Task inputs
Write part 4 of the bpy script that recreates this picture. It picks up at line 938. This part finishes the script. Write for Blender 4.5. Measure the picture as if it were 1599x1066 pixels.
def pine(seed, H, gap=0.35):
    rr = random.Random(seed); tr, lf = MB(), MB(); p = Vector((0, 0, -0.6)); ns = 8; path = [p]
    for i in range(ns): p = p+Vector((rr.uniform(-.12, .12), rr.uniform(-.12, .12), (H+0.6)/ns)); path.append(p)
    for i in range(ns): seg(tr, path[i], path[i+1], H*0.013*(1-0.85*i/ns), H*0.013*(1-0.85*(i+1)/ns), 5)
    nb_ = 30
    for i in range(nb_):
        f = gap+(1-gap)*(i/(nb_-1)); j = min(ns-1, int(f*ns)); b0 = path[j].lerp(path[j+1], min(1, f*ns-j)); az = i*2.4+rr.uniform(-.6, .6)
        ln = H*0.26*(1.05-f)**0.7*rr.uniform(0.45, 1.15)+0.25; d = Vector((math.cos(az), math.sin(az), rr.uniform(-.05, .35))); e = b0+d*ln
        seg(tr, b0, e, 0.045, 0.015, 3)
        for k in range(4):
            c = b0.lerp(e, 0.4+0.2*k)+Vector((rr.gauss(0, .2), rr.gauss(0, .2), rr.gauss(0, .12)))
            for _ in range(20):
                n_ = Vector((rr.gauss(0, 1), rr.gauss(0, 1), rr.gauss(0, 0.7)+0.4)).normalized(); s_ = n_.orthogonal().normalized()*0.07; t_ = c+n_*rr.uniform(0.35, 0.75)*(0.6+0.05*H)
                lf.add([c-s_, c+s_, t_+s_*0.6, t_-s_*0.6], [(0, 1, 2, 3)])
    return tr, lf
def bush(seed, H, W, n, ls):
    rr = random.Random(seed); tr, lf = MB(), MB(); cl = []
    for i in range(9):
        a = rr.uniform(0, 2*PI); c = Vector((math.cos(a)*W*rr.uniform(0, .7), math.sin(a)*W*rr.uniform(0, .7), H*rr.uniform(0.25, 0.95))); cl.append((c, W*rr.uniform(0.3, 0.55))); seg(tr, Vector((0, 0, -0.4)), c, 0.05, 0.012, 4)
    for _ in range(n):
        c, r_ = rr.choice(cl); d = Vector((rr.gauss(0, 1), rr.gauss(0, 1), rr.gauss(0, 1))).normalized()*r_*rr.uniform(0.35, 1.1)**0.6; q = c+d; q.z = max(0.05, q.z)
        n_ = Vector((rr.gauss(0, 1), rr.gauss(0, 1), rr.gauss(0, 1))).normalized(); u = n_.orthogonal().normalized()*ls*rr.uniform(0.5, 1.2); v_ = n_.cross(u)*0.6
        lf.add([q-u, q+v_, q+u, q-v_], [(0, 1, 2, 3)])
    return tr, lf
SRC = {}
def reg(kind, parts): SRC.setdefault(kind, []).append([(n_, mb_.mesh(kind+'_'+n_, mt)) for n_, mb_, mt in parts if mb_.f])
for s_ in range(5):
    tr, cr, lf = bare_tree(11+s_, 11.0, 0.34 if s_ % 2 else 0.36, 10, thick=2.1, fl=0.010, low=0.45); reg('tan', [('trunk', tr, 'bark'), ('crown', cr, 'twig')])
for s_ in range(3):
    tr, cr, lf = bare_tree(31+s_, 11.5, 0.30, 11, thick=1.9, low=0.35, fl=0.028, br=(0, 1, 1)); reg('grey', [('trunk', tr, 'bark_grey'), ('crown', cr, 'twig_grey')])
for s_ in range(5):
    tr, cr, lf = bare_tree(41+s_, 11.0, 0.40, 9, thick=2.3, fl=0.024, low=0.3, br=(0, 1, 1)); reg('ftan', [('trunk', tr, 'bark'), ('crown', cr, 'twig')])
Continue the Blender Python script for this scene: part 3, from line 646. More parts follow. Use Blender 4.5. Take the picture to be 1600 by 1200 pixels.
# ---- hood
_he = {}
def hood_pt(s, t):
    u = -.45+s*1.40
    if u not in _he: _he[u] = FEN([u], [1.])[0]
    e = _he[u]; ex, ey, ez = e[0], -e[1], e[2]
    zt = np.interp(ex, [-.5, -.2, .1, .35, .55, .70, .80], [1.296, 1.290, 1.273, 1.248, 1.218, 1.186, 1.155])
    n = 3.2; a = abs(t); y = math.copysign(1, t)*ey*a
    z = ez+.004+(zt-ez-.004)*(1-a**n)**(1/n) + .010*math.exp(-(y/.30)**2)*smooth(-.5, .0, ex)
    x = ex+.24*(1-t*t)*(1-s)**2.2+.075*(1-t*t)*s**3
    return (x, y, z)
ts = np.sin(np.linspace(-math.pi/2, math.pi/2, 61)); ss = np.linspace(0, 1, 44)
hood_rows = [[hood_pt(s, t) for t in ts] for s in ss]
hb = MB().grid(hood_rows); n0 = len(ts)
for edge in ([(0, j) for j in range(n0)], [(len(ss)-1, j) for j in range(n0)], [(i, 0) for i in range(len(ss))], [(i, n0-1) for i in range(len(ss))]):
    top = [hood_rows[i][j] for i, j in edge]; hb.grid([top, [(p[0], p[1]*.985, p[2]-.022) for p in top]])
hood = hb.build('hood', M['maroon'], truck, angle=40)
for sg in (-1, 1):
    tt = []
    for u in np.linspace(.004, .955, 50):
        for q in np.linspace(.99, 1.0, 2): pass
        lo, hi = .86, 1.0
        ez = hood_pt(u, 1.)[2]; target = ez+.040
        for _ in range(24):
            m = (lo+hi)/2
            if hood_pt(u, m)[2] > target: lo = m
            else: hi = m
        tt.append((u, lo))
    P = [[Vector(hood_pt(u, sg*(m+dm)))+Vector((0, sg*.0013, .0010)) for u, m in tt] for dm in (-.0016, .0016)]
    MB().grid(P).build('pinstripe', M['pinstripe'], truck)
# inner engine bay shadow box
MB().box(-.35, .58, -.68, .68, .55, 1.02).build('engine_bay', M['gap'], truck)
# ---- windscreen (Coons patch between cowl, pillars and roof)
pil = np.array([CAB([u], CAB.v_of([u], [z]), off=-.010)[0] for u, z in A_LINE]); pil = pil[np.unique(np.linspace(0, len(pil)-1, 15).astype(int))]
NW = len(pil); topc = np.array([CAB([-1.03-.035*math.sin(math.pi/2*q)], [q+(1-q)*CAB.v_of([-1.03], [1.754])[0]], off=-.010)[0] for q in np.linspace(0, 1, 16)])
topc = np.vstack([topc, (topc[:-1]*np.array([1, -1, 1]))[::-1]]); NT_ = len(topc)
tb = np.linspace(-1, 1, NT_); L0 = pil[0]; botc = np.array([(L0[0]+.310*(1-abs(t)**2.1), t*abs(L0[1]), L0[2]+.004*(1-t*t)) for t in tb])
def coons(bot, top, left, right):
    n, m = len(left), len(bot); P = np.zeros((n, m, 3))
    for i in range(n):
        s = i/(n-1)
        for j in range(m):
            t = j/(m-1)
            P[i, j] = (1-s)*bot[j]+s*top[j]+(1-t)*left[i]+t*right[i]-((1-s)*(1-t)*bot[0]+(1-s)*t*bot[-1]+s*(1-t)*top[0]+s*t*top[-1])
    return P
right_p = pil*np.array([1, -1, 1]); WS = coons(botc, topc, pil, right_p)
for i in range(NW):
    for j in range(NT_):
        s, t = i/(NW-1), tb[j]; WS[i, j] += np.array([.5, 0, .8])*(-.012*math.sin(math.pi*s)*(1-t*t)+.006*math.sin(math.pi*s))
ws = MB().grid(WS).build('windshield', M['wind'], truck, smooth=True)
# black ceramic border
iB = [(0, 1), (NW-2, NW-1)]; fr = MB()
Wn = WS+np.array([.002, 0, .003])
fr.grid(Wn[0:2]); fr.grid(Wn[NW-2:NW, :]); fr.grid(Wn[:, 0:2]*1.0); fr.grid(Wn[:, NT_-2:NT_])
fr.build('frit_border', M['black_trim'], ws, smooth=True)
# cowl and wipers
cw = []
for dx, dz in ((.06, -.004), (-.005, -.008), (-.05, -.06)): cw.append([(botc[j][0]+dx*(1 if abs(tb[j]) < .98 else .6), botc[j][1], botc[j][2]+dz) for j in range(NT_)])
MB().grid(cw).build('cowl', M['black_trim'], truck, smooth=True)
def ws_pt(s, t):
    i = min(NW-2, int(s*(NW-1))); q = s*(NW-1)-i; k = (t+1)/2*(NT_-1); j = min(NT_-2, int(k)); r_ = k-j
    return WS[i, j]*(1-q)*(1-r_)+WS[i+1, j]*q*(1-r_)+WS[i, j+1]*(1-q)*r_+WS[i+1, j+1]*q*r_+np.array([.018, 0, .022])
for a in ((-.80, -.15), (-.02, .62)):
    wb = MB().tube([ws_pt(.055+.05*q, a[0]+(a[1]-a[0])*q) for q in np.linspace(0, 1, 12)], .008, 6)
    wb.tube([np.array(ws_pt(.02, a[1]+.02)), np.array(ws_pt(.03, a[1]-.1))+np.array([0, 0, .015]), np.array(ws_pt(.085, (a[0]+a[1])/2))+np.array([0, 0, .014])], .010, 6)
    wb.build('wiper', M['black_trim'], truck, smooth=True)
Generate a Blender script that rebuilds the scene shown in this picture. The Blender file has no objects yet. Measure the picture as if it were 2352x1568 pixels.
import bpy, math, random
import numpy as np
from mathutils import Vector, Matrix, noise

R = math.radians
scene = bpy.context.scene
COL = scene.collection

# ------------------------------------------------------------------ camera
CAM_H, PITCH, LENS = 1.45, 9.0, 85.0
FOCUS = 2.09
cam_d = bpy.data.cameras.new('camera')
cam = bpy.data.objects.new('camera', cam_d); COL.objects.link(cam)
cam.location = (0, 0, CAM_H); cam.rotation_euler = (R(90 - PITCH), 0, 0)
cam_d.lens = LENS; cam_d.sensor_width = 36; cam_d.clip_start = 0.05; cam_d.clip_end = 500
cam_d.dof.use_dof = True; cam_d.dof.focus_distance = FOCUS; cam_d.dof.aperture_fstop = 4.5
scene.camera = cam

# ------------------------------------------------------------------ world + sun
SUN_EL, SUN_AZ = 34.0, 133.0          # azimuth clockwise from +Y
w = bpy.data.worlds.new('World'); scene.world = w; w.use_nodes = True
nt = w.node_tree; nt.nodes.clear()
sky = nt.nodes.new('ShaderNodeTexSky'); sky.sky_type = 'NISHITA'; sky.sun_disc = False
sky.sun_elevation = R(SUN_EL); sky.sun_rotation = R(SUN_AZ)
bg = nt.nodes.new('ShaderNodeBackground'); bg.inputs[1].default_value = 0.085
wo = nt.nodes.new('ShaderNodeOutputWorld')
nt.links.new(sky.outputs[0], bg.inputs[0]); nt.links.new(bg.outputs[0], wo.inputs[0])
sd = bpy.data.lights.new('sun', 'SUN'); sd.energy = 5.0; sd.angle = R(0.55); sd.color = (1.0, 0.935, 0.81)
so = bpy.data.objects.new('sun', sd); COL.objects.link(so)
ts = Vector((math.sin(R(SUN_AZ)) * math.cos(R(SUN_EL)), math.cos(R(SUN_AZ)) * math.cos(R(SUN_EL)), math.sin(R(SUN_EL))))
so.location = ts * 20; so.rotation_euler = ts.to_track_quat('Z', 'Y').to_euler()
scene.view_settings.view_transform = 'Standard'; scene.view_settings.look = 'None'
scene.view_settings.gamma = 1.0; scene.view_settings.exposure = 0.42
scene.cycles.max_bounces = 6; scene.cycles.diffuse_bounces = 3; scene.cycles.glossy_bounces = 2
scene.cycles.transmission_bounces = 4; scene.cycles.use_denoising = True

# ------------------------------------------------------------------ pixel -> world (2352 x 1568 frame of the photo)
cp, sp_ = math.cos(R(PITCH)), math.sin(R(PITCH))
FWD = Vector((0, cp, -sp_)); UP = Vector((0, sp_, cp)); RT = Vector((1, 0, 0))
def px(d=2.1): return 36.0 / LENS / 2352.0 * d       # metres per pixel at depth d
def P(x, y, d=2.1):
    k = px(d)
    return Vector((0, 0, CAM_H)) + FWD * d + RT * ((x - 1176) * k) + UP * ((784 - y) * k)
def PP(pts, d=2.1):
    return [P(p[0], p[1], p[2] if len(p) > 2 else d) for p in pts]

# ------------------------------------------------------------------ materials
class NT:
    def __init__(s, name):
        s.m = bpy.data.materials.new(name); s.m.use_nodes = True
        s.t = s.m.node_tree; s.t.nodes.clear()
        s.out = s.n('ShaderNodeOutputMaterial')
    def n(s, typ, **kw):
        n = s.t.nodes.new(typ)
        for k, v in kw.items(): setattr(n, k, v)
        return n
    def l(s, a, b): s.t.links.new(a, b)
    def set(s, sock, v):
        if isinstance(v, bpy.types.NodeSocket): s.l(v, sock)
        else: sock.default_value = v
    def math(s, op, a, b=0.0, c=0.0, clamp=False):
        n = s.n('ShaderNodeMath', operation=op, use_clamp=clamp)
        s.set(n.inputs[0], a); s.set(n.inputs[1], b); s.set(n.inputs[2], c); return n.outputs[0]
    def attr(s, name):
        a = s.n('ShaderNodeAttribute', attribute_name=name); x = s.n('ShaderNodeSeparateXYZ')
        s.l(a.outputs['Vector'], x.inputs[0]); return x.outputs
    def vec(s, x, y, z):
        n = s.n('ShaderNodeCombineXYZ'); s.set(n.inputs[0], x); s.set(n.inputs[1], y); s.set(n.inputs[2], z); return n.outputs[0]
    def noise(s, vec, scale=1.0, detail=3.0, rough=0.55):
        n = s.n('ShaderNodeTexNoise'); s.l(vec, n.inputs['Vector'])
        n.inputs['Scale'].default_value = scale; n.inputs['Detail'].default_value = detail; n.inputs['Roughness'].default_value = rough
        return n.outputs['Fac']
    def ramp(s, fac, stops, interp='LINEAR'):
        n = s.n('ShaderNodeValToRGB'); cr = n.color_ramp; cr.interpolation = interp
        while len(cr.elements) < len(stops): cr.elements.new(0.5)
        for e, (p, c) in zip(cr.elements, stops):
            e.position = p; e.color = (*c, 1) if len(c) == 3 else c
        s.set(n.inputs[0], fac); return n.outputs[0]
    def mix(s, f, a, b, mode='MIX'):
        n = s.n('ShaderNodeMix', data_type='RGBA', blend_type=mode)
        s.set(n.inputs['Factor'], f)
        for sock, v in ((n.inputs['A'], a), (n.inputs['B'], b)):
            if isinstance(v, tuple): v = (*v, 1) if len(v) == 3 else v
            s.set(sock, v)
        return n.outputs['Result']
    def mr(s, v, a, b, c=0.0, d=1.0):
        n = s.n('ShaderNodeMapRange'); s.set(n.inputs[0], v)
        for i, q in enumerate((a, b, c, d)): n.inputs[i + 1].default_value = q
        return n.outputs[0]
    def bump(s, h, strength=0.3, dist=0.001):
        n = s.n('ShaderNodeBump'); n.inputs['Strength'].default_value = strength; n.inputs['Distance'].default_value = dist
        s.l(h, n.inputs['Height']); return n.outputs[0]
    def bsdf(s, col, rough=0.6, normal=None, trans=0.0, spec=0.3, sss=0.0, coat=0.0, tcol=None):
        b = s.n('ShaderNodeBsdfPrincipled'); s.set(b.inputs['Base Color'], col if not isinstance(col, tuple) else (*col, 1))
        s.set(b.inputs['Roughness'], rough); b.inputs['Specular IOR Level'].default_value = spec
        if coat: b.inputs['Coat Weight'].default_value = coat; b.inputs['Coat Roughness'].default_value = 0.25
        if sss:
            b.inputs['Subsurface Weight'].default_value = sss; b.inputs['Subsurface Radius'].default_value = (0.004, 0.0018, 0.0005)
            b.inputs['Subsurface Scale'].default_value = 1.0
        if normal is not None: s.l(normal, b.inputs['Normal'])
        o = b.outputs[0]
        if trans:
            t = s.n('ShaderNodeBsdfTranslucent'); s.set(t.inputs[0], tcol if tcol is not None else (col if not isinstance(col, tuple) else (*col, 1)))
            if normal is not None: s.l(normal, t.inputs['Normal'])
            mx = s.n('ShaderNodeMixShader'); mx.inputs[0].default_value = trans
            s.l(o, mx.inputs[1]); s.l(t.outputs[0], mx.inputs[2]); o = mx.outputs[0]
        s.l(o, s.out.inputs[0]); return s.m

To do
Provide an exact reproduction of only those lines that start at the line containing "Generate a Blender" and end at the line containing "scene.camera = cam", inclusive.

Full output
Generate a Blender script that rebuilds the scene shown in this picture. The Blender file has no objects yet. Measure the picture as if it were 2352x1568 pixels.
import bpy, math, random
import numpy as np
from mathutils import Vector, Matrix, noise

R = math.radians
scene = bpy.context.scene
COL = scene.collection

# ------------------------------------------------------------------ camera
CAM_H, PITCH, LENS = 1.45, 9.0, 85.0
FOCUS = 2.09
cam_d = bpy.data.cameras.new('camera')
cam = bpy.data.objects.new('camera', cam_d); COL.objects.link(cam)
cam.location = (0, 0, CAM_H); cam.rotation_euler = (R(90 - PITCH), 0, 0)
cam_d.lens = LENS; cam_d.sensor_width = 36; cam_d.clip_start = 0.05; cam_d.clip_end = 500
cam_d.dof.use_dof = True; cam_d.dof.focus_distance = FOCUS; cam_d.dof.aperture_fstop = 4.5
scene.camera = cam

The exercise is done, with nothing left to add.